Did I lie when I said I wasn’t a Zionist? What’s a Zionist, anyway? A person who thinks Israel has a right to exist? If so, then, yes, I suppose I’m a Zionist, or perhaps just a Zionist sympathizer since I am not Jewish. But these working-class mustachios in Tunisia’s back-of-beyond have another, more phantasmagorical, definition of the notorious Z-word. I’m certainly not a Zionist as they define one. Neither is Armin Rosen.
“We are not against Jews,” said the man behind the desk in whose office we sat, “but Zionists didn’t go to Palestine to coexist peacefully with Arab nations. They went there to take land from Palestinians and kill them. This is not a country that wants to peacefully coexist. This is a country that wants war between Arab nations.”
This is nonsense on stilts, of course, and since he and his colleagues wanted to know if Armin and I support that, then, no, neither of us lied, not really, when we said we weren’t Zionists.
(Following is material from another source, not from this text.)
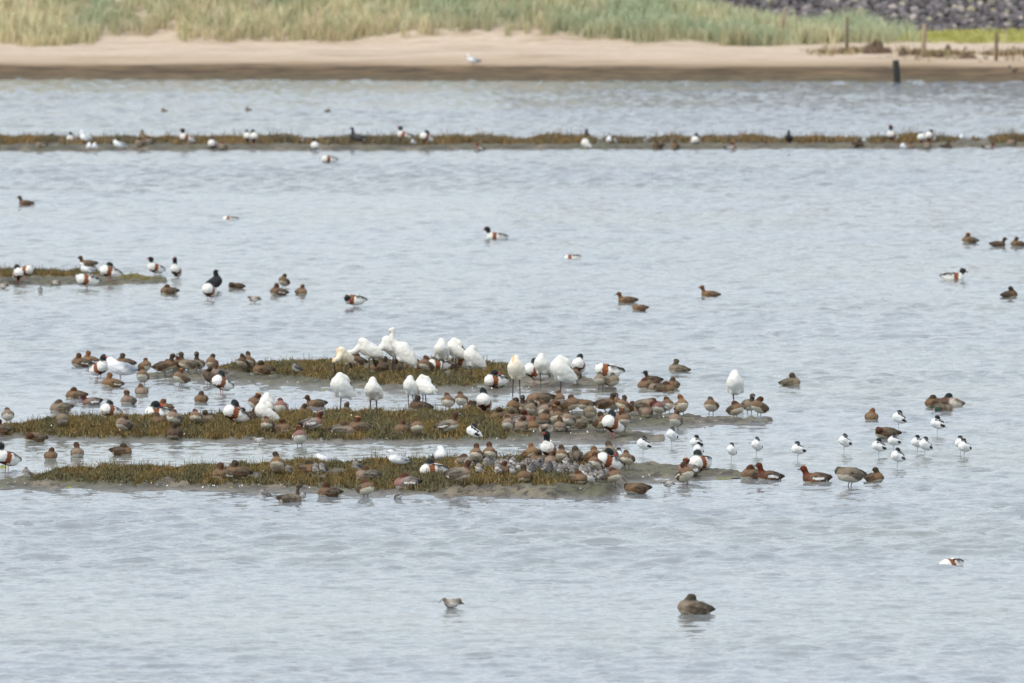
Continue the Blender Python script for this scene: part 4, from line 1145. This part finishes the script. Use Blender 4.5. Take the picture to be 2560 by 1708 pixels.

(h/t Mohammed the Teddy Bear)
Tunisia is moderate and even liberal compared with other Arabic-speaking countries, but the place still suffers from a heady case of Israel Derangement Syndrome. More than half the people I interviewed complained about Israel at least once even when I didn’t ask about it. Not a single one of these people—not a one—based their complaint in reality. They were jousting with a fantasy Israel that only exists in their minds.